Tuesday, September 14, 2010

Singing Verdi, Part II

I have decided to rewrite my earlier entry on singing Verdi.  Enough time has passed that I can no longer remember what I wrote before, but do remember that I have reconsidered.

For purposes of this article Nabucco 1842, Ernani 1844, Attila 1846, Macbeth 1847, Louisa Miller 1849, Rigoletto 1851, La Traviata 1853 and Il Trovatore also 1853 will be considered together as a group, and the remaining later operas as another group.  Nabucco was his first big success.  

Verdi shows an enormous amount of continuity with Donizetti who died in 1848.  There is the bass drum, for instance.  I like this paragraph from Wikipedia:  “Verdi's predecessors who influenced his music were Rossini, Bellini, Giacomo_Meyerbeer and, most notably, Gaetano Donizetti and Saverio Mercadante. With the exception of Otello and Aida, he was free of Wagner's influence. Although respectful of Gounod, Verdi was careful not to learn anything from the Frenchman whom many of Verdi's contemporaries regarded as the greatest living composer.”  The lack of Wagnerian influence is the reason we are discussing Verdi’s early operas.  And certainly one hears nothing of Gounod.  If one did, Verdi would surely have dropped out of our awareness, too.  With the exception of Meyerbeer, the principle proponent of Grand Opera, all of these influences are Italian.

Until he was quite old and composed Falstaff Verdi wrote no comedies.  The closest to Donizetti, I suppose, are Rigoletto and La Traviata where the seriousness of the stories still leave a degree of lightness in the coloratura.  One still hears bel canto, or at least the awareness of bel canto.  In Verdi there is a need for rhythmic drive in the still often very flowery coloratura.

But Verdi intended a more intense drama than anything attempted by Donizetti.  Certainly Verdi’s tenors are noticeably heavier than anything in Donizetti.  [Sentence written with no actual knowledge of "anything in Donizetti"]  Sometimes he overshot.  Manrico in Il Trovatore borders on the impossible.  

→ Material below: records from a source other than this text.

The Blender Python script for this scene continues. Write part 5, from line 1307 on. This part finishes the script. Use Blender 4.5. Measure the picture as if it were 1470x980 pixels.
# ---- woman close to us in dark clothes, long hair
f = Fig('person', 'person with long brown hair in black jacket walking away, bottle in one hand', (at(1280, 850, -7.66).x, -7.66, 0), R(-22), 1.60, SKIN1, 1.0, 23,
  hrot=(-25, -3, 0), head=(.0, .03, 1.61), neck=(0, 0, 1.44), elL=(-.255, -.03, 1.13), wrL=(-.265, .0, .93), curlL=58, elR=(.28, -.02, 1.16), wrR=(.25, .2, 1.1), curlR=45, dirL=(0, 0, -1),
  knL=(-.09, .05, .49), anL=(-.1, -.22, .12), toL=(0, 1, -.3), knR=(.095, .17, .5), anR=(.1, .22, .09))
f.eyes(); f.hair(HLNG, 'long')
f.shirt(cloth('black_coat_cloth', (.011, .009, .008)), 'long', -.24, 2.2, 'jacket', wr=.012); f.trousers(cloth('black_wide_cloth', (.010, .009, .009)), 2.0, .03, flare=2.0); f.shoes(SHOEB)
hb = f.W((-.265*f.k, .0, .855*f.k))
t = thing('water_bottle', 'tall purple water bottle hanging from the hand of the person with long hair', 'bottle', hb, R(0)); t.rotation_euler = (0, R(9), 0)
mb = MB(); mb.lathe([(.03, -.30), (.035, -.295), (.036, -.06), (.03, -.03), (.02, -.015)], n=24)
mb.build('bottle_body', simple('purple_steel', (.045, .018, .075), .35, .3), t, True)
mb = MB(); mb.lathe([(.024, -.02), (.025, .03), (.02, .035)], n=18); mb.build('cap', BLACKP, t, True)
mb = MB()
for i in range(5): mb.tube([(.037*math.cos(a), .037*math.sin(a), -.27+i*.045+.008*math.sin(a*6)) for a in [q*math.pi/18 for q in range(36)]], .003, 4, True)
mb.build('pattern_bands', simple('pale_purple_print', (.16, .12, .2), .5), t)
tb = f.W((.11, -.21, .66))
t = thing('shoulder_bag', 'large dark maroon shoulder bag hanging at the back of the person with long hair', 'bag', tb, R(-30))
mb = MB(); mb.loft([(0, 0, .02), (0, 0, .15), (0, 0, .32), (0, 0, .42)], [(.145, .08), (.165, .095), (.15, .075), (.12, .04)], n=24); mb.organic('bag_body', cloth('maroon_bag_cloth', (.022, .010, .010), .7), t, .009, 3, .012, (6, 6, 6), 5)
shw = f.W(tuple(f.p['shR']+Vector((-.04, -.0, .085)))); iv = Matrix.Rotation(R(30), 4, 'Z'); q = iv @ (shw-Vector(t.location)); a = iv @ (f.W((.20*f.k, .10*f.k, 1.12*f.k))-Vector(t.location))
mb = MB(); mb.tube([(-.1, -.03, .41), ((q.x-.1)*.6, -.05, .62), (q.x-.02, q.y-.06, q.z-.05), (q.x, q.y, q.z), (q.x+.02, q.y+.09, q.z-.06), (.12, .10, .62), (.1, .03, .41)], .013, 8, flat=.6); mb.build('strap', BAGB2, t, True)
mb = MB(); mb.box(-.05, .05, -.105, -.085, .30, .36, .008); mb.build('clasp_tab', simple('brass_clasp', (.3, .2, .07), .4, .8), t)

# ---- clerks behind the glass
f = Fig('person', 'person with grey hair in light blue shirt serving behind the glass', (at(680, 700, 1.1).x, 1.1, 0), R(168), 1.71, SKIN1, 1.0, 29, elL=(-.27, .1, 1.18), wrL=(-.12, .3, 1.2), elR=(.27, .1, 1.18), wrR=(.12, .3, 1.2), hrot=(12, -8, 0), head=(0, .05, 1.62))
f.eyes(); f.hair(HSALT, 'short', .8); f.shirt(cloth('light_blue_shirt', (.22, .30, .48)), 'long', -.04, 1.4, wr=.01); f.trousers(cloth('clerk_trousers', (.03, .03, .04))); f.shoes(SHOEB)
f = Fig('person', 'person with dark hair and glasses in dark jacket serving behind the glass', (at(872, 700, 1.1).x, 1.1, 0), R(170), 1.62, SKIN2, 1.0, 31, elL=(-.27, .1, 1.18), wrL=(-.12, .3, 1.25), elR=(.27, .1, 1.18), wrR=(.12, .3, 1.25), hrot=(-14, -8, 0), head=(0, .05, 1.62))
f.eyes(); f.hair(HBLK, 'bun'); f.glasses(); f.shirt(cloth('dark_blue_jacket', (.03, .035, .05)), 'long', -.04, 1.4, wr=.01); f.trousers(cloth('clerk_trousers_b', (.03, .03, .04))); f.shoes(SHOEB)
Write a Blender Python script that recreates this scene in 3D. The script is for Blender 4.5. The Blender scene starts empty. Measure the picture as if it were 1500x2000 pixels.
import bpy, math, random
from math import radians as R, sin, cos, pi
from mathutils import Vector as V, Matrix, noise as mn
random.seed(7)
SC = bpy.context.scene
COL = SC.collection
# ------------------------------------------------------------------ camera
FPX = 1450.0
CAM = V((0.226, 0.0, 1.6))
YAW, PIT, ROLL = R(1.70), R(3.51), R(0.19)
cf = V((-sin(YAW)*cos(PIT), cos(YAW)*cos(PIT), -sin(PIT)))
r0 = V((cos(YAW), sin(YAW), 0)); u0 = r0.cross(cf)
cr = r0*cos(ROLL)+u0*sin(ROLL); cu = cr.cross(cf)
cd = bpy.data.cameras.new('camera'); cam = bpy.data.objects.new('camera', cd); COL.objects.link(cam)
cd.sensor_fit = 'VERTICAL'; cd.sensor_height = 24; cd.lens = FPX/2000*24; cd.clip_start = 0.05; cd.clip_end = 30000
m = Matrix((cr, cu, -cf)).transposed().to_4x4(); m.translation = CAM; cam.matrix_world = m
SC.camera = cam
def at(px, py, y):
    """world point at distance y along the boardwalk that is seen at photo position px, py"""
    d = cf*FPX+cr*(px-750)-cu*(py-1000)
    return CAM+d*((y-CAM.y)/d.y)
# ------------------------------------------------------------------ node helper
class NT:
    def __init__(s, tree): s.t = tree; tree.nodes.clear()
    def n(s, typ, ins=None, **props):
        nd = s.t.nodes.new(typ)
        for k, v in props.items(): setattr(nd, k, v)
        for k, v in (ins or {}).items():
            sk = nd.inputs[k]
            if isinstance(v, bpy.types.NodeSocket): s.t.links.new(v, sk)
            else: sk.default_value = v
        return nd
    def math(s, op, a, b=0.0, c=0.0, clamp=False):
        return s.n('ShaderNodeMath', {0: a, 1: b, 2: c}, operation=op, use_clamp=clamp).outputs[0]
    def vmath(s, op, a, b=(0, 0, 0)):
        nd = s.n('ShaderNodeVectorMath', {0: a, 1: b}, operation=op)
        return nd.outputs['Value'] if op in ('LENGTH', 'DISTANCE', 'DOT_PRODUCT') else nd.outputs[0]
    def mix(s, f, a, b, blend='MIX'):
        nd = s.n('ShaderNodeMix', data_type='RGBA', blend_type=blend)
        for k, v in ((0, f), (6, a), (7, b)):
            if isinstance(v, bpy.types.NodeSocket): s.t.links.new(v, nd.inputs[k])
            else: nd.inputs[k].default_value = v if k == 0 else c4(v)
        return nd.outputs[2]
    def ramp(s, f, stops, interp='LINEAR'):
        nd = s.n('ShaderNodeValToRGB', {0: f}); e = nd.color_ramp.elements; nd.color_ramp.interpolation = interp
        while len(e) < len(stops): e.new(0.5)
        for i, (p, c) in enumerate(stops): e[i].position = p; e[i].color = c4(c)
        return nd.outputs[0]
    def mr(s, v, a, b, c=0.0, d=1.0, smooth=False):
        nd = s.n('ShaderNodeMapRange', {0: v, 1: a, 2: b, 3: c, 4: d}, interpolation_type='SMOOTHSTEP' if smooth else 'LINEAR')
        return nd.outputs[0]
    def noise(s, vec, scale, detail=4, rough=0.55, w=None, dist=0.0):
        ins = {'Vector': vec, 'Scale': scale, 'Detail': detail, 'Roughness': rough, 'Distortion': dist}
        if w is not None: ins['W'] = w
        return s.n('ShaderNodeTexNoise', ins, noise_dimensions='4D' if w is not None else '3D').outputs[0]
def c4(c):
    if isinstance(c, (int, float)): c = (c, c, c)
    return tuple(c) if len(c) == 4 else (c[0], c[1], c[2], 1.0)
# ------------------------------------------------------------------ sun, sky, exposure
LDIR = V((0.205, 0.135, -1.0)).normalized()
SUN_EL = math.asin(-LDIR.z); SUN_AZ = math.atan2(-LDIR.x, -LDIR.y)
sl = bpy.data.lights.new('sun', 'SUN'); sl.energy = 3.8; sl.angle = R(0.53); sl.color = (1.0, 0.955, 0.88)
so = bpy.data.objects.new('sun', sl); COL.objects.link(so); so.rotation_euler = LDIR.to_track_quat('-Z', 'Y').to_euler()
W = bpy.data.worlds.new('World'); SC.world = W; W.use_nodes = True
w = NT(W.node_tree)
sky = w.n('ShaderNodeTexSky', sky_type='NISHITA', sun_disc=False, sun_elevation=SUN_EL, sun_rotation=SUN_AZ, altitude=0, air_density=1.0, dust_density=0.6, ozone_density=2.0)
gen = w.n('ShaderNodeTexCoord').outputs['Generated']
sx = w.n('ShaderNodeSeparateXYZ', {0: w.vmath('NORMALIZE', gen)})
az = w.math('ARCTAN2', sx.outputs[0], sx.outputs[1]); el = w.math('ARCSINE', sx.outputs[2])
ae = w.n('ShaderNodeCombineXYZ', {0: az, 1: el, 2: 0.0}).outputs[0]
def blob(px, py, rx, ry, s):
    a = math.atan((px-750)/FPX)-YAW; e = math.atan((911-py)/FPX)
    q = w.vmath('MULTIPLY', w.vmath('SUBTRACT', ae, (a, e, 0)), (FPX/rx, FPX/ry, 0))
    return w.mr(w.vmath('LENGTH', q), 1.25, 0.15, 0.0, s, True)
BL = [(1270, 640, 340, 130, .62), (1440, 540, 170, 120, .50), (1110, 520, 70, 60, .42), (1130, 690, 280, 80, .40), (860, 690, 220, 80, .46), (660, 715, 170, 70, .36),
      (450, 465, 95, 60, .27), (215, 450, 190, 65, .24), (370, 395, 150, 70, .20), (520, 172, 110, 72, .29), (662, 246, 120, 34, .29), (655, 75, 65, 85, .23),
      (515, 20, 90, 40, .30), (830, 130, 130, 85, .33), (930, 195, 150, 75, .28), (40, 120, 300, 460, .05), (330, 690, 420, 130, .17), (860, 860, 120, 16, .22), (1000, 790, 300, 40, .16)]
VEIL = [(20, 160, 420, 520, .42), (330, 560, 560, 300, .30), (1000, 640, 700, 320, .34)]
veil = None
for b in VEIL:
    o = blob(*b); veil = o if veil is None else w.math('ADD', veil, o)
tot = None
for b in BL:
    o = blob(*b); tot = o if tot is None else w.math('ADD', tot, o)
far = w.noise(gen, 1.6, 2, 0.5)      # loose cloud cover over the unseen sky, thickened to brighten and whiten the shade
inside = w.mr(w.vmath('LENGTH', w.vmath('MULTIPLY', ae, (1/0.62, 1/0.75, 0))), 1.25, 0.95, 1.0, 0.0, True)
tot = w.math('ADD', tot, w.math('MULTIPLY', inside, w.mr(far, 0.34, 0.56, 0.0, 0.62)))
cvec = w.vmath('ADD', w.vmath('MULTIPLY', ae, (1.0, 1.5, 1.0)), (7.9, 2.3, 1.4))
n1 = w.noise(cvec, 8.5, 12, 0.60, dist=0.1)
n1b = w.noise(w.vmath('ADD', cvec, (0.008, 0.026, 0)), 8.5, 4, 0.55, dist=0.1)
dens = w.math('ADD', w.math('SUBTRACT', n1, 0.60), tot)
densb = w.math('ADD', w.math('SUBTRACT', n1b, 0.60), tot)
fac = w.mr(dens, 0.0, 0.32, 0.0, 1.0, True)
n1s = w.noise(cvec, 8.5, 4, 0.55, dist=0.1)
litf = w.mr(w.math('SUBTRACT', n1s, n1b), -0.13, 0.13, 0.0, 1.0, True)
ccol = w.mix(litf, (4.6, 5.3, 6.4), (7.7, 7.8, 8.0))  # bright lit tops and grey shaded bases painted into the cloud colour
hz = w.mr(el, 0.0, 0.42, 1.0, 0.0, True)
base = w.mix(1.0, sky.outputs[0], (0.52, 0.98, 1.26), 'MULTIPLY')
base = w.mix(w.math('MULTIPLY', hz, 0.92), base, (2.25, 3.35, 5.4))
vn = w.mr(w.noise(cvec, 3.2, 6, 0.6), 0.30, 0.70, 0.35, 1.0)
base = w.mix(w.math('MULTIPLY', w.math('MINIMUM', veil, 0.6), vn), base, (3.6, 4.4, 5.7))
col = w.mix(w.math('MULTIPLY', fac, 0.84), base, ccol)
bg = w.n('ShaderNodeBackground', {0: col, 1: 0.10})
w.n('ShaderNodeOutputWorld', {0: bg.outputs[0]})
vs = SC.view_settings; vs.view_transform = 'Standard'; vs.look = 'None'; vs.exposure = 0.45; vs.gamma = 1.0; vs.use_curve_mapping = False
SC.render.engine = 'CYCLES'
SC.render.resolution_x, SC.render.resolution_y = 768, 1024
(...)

I decided to rewrite this because of the fact that the two Verdi screamer roles, Abigaille in Nabucco and Lady Macbeth from Macbeth, are both from this early period.  I call them screamer roles because that is what one generally hears.  Sopranos who make their fame on Lady Macbeth generally rapidly develop a wobble.  Callas did it a few times and gave it up.  Leontyne Price, probably the greatest Verdi soprano, refused to sing it at all.  And most established sopranos avoid Abigaille like the plague.

Maria Guleghina sings both roles very well.  She seems to have specialized of late in screamer roles and is the exception that proves the rule.  She waited until maturity to try this.

The undesirability of this seems to have occurred to Verdi, since operas of his later period never cross into the realm of complete impossibility.  He settles into the spinto heaviness across the board.  The heavy Verdi mezzo begins with Il Trovatore, the transition to mature Verdi, and reappears in Aida, Don Carlo and the Requiem.  He begins to feel secure in his handling of voices and settled in his style.  I suppose you could still destroy your voice in these roles, but I think it would be your own fault.

Weight in the voice for Italian repertoire in all voice categories reaches its peak in Verdi.  The verismo composers wrote in a different style, but the vocal requirements are not heavier.

For sopranos the model for Donizetti opera seria is Caballe.  For Verdi it’s Price.

I have decided to change the example to Maria Guleghina singing something from Macbeth. The part is simply insane. A decade later she still does not have a wobble and still sings this role. That alone is amazing.